Dolphin Entertainment, Inc. (NASDAQ:DLPN) Q4 2022 Earnings Call Transcript

So whether it’s Michelle Bernstein in Miami or Rodney Scott in Charleston or Stephanie Izard in Chicago, we’re hopeful for that. And I don’t know if many of you listening saw the profile just was last week in the New York Times about just the proliferation of membership-only restaurants in Palm Beach in Florida where I’m from. Interesting profile in The Times. We see that just burgeoning. And by the way, if you’re not familiar with this concept, I mean, the initiation fees to join a restaurant-only club in Palm Beach start at $10,000 in many places, routinely $20,000 and there are some that go as high as $250,000. That’s quite an initiation fee for a restaurant that you then go pay to have a meal at. So this type of idea of private membership clubs, which — and the hybrid, that’s what Nina will do, open to the public, but also private membership club is something we’re very interested in and that we feel we’re uniquely positioned to promote.

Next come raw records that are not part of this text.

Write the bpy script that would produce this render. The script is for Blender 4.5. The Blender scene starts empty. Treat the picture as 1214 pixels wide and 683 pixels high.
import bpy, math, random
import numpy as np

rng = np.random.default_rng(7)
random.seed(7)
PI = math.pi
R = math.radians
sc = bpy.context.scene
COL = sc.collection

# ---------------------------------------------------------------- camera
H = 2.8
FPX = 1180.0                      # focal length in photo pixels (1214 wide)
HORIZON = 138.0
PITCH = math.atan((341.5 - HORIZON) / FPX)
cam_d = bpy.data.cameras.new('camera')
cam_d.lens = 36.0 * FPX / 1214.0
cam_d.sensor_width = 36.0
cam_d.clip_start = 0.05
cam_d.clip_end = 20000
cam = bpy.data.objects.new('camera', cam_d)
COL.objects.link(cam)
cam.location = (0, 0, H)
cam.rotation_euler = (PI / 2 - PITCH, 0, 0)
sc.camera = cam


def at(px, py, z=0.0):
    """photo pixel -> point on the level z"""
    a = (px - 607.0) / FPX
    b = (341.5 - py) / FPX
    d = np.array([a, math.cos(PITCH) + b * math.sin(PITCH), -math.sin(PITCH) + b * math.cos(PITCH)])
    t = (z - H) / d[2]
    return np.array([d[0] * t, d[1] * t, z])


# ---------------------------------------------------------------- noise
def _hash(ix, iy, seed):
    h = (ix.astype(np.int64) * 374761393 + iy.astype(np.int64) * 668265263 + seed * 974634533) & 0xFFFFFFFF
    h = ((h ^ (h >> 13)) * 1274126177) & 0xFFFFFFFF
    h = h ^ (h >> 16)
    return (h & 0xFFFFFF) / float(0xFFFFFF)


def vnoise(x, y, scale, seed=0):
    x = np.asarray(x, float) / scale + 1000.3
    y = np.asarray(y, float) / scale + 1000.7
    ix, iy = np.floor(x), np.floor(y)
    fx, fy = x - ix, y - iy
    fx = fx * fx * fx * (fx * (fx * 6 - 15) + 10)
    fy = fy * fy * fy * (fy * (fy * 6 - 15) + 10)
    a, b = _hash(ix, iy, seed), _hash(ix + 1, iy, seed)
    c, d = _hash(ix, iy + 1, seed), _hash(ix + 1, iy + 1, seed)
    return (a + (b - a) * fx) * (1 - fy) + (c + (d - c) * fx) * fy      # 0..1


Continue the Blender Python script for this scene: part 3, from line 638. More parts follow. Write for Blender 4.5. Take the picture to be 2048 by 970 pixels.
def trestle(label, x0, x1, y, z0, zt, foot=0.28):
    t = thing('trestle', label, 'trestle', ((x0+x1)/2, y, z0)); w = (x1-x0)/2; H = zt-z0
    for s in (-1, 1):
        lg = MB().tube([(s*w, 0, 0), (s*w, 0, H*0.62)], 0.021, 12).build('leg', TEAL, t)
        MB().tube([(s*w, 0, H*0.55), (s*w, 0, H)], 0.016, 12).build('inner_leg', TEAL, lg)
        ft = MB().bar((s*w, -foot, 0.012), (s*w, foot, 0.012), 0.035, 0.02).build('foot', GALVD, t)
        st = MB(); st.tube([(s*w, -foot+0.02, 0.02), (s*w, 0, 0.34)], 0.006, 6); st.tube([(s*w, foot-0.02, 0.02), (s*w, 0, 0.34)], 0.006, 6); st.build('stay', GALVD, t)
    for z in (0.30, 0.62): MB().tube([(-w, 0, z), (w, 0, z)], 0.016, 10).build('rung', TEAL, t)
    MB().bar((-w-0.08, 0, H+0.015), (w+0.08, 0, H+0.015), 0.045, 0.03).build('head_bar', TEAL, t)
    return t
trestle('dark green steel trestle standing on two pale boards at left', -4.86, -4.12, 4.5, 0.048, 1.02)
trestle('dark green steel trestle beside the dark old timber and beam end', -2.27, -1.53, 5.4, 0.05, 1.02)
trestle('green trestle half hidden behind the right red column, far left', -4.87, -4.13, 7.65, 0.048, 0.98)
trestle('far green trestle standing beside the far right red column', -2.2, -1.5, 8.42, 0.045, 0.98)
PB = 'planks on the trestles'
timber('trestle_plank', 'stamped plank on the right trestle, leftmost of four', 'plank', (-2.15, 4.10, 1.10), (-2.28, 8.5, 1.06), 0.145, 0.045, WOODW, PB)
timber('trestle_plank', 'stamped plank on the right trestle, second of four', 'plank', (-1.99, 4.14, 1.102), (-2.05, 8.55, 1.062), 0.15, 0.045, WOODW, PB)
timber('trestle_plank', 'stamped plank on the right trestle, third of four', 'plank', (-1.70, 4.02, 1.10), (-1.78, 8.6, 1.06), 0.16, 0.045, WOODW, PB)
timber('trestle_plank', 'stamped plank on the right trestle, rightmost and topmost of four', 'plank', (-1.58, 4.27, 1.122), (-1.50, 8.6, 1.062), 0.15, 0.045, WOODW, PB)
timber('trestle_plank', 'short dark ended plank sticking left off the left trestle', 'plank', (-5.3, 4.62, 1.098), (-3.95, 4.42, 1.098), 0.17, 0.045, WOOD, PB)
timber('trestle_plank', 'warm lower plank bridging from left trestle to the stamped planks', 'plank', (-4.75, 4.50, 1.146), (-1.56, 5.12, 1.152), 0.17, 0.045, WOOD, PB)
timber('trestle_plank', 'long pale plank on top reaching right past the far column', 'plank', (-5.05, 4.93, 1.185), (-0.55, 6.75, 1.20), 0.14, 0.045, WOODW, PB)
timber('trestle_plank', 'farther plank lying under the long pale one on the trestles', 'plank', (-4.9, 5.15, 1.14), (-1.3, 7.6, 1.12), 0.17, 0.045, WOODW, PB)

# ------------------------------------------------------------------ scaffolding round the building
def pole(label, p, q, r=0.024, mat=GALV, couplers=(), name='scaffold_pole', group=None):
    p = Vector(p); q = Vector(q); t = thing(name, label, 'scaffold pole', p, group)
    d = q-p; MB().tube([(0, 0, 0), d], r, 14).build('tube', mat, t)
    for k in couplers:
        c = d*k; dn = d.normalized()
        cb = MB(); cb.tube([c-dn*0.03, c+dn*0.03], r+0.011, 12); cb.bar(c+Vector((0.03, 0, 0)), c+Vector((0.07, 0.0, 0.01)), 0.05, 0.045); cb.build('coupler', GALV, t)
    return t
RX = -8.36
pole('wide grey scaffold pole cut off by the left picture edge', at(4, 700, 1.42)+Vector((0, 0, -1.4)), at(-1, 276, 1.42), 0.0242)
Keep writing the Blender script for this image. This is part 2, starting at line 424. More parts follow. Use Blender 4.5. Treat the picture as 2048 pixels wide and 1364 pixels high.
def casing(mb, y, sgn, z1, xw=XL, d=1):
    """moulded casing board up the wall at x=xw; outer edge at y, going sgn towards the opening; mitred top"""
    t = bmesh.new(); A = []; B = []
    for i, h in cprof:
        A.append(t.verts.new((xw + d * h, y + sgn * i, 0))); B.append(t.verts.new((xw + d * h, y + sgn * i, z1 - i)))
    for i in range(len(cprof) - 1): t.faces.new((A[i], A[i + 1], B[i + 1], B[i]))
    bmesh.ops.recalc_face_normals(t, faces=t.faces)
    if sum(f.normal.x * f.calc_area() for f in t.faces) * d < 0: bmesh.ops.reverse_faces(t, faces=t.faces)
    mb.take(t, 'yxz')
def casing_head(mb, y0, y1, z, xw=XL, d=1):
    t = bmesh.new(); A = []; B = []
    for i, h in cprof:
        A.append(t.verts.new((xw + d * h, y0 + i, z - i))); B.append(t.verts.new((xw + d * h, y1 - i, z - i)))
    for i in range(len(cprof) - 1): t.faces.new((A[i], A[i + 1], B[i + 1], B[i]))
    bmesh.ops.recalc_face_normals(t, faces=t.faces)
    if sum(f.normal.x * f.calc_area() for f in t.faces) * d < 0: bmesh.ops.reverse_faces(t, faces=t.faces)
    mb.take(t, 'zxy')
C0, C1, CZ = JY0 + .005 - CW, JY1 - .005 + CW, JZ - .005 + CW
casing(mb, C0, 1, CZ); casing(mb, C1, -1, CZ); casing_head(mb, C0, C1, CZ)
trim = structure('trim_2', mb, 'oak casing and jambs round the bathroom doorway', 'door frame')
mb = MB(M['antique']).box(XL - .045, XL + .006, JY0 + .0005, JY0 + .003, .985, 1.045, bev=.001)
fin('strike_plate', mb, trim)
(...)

And that could be a massive growth driver. I’m not just talking about ShaSha but just the general category of those type establishments over the next 3 to 5 years and because the economics are extremely appealing, if you can market them and get the membership. So it seems like we’re well positioned to help people that want to do that.

Allen Klee : My last two questions are financial related. First, how do you think about operating expense growth in ’23 relative to revenue?

William O’Dowd : Well, you’ll see the jump in SG&A in ’21 or ’22 to ’23. It will also be a little bit of a jump in ’23 — sorry, ’21, ’22. It will be a little bit of jump in ’23 as we have Socialyte for a full year. But we don’t expect operating expense increases beyond typical payroll increases. We — like where we are in terms of operating expenses. Some of it will go down because, again, we’re not expensing the building of an NFT business. But I don’t expect any surprises. Obviously, we highlighted too the change in audit firms was an expense that we didn’t anticipate prior to the year. It’s a onetime expense of $600,000. We don’t anticipate having that again this year. So — and other related expenses to the change in audit firms. So yes, we feel pretty good about not having some of the recurring. Some of those onetime costs just won’t recur. So we don’t anticipate anything on the horizon that would cause our operating expenses to jump up.

Allen Klee : Okay. Great. I don’t know if you can answer this. Maybe I could ask this offline, but I just was trying to get a sense of your operating income for the quarter was around minus $3 million. But then, if I add back the various onetime items you mentioned, of impairment of goodwill, changes fair value of contingent, nonrecurrings, I think, I get to around of — kind of — this is back of the envelope, adjusted EBITDA. I don’t know if you can tell me if a sanity check on that makes sense or we could take it off-line.

William O’Dowd : Well, we can go through each of those numbers offline, I’d be happy to do it, yes. I mean we have relatively significant noncash expenses and then there’s onetime charges. So it’s kind of why we highlight it. So people can see that we’re — we hit $40 million of revenue, but we expect to do double-digit growth on that this year. It wouldn’t surprise us if we’re . And we expect to be EBITDA positive. We measure ourselves by operating income and taking away the noncash charges like depreciation and amortization. That’s how we know if we feel like we’re doing well. So we’re transitioning Dolphin into that stage where we’re — we want to be and expect to be cash positive on an annual basis. And then we have these 2.0 opportunities such as provide that really great upside.